Dia mengasumsikan ketika minyak mentah di atas US$ 100 per barel, ada tambahan pendapatan negara dari pajak dan PNBP hingga Rp 100 triliun, bukan angka yang kecil.
Pemerintah juga berusaha menaikkan rasio pajak lewat kenaikan tarif PPN, jadi tahan harga BBM merupakan keputusan yang rasional kalau ingin pemulihan daya beli solid.
Baca Juga: Harga Pertalite dan LPG 3 kg Bakal Naik, Luhut: Semua Dilakukan Bertahap
Direktur Eksekutif Reforminer Institute, Komaidi Notonegoro mengungkapkan jika secara konsep kenaikan harga Pertamax ini tidak akan menekan daya beli masyarakat atau berkontribusi terhadap inflasi.
Menurut dia, Pertamax memang sebagian besar digunakan oleh masyarakat yang memiliki daya beli tinggi seperti mobil dan motor-motor jenis tertentu.
"Volumenya kan 6-7 juta KL per tahun.
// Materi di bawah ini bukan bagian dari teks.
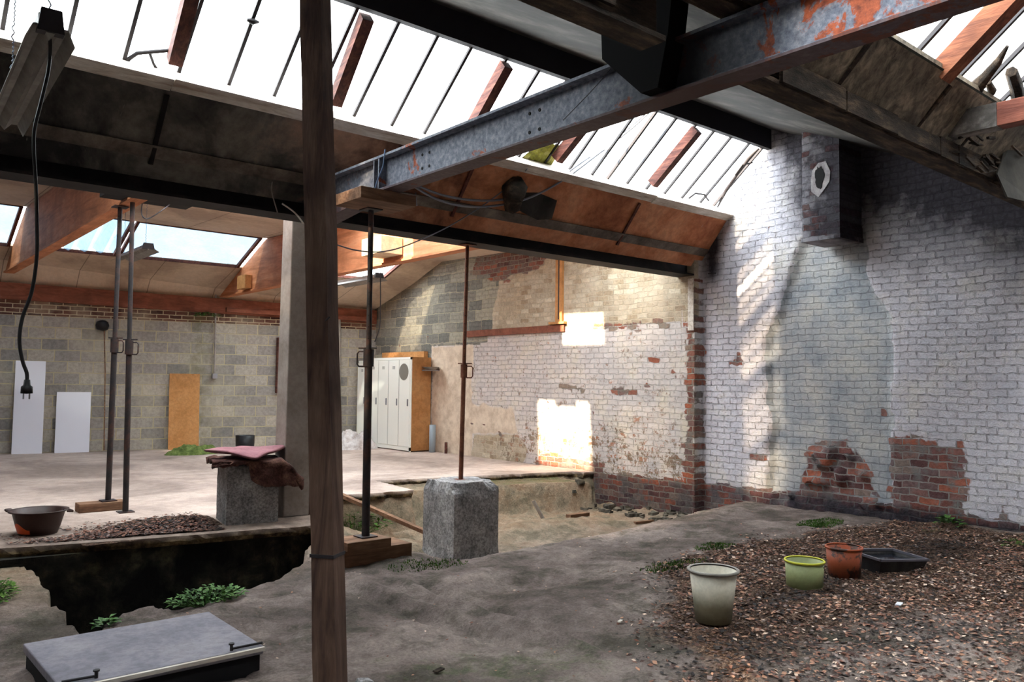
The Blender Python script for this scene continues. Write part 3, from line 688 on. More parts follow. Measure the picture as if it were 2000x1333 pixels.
for a, b in zip(sx[:-1], sx[1:]):
    dz = rnd.uniform(-.012, .012)
    sm_.extr([(6.70, 3.755+dz), (6.585, 3.815+dz), (6.87, 3.99+dz), (6.95, 3.90+dz)], a+.004, b-.004)
L1(sm_).build('sill', 'sill', w1)
names = ['first', 'second', 'third', 'fourth', 'fifth', 'sixth']
for i, (xb, xt) in enumerate([(.52, .52), (2.02, 1.98), (3.46, 3.40), (4.99, 4.97), (6.28, 6.38), (7.97, 8.02)]):
    m = MB().bar((xb, 6.69, gz(6.69)-.115), (xt, 6.03, gz(6.03)-.10), .105, .12)
    solo('rafter', m, 'rafter', 'rust-brown timber rafter under the long main skylight, %s from the left' % names[i], 'rafter', group='rafters of the main skylight')
# things lying on or caught in the glazing
def twig(pts_, r, lab, name='twig', mat='bar', g=None):
    return solo(name, MB().tube(pts_, r, 6), mat, lab, 'twig', group=g)
T = lambda *ps: [onY(6.5, *p) + Vector((0, .0, .0)) for p in ps]
def on_glass(x, y, off=-.03):
    d = ray(x, y); t = (4.62+GS*6.08+off-H)/(d.z+GS*d.y); return CAM+d*t
twig([on_glass(*p) for p in [(238, 130), (252, 115), (268, 104), (300, 101), (336, 98)]], .018, 'black dead creeper stem lying across the glass near the left rafter')
twig([on_glass(*p) for p in [(292, 103), (300, 125), (316, 150)]], .013, 'short dead side shoot hanging down across the left glass pane')
twig([on_glass(*p) for p in [(1400, 408), (1418, 372), (1440, 340), (1462, 310), (1482, 290)]], [.012, .03, .022, .03, .014], 'thick dead creeper lying along the glass beside the brick gable')
twig([on_glass(*p) for p in [(1345, 388), (1358, 378), (1375, 380), (1384, 392)]], .014, 'small curved dead creeper piece at the bottom right of the skylight')
twig([on_glass(*p) for p in [(1436, 342), (1450, 322), (1470, 318)]], .012, 'forked dead creeper tip against the last glass pane')
mb = MB(); c = on_glass(494, 42, -.04)
mb.tube([c+Vector((-.05, 0, 0)), c+Vector((0, 0, .0)), c+Vector((.05, .0, .01))], [.012, .03, .01], 7)
solo('leaf_clump', mb, 'bar', 'dark wet leaf clump stuck on the upper glass left of the leaning post', 'leaf')
# mossy yellow corrugated sheet piece lying on the broken panes
mb = MB(); P4 = [on_glass(*p, -.04) for p in [(1012, 315), (1075, 327), (1100, 285), (1050, 283)]]
n = 12
rows = []
for i in range(n+1):
    a = P4[0].lerp(P4[1], i/n); b = P4[3].lerp(P4[2], i/n); h = Vector((0, .0, .02*(i % 2)))
    rows.append((a+h, b+h))
vs = [v for r in rows for v in r]; mb.add(vs, [(2*i, 2*i+1, 2*i+3, 2*i+2) for i in range(n)])
mb.add([v+Vector((0, 0, .006)) for v in vs], [(2*i, 2*i+2, 2*i+3, 2*i+1) for i in range(n)])
solo('corrugated_sheet', mb, 'yellowpoly', 'mossy yellow-green corrugated plastic scrap lying on the skylight above the steel beam', 'plastic sheet')

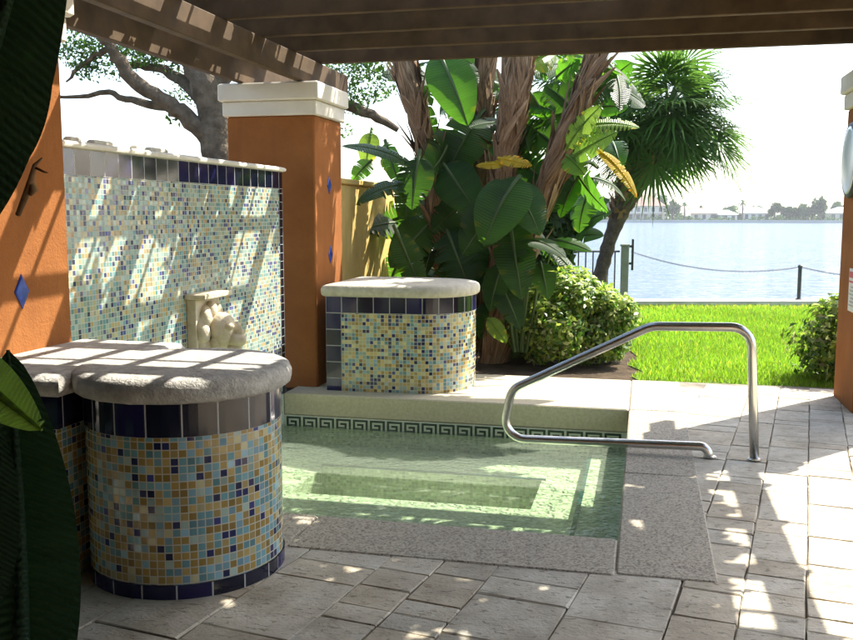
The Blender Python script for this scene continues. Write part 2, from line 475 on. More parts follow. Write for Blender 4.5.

Secara porsi terhadap total nggak besar sebenarnya. Dia nggak ditransmisikan ke harga barang dan jasa lain karena tidak terkait langsung," tandasnya.
Memang di lapangan bisa berpotensi terjadi deviasi seperti kesempatan Pertamax naik tapi ada yang ikut-ikutan menaikkan harga beras. Nah hal ini menjadi PR besar pemerintah untuk menangani masalah tersebut.
Menurut Komaidi, memang ada potensi peralihan dari Pertamax ke Pertalite. Tapi untuk konsumen yang sudah terbiasa menggunakan Pertamax maka dia akan berpikir dua kali jika ingin turun ke Pertalite.
"Apalagi untuk masyarakat yang sudah paham dengan kondisi lingkungan. Pasti mereka susah mau pindah dari Pertamax," pungkasnya.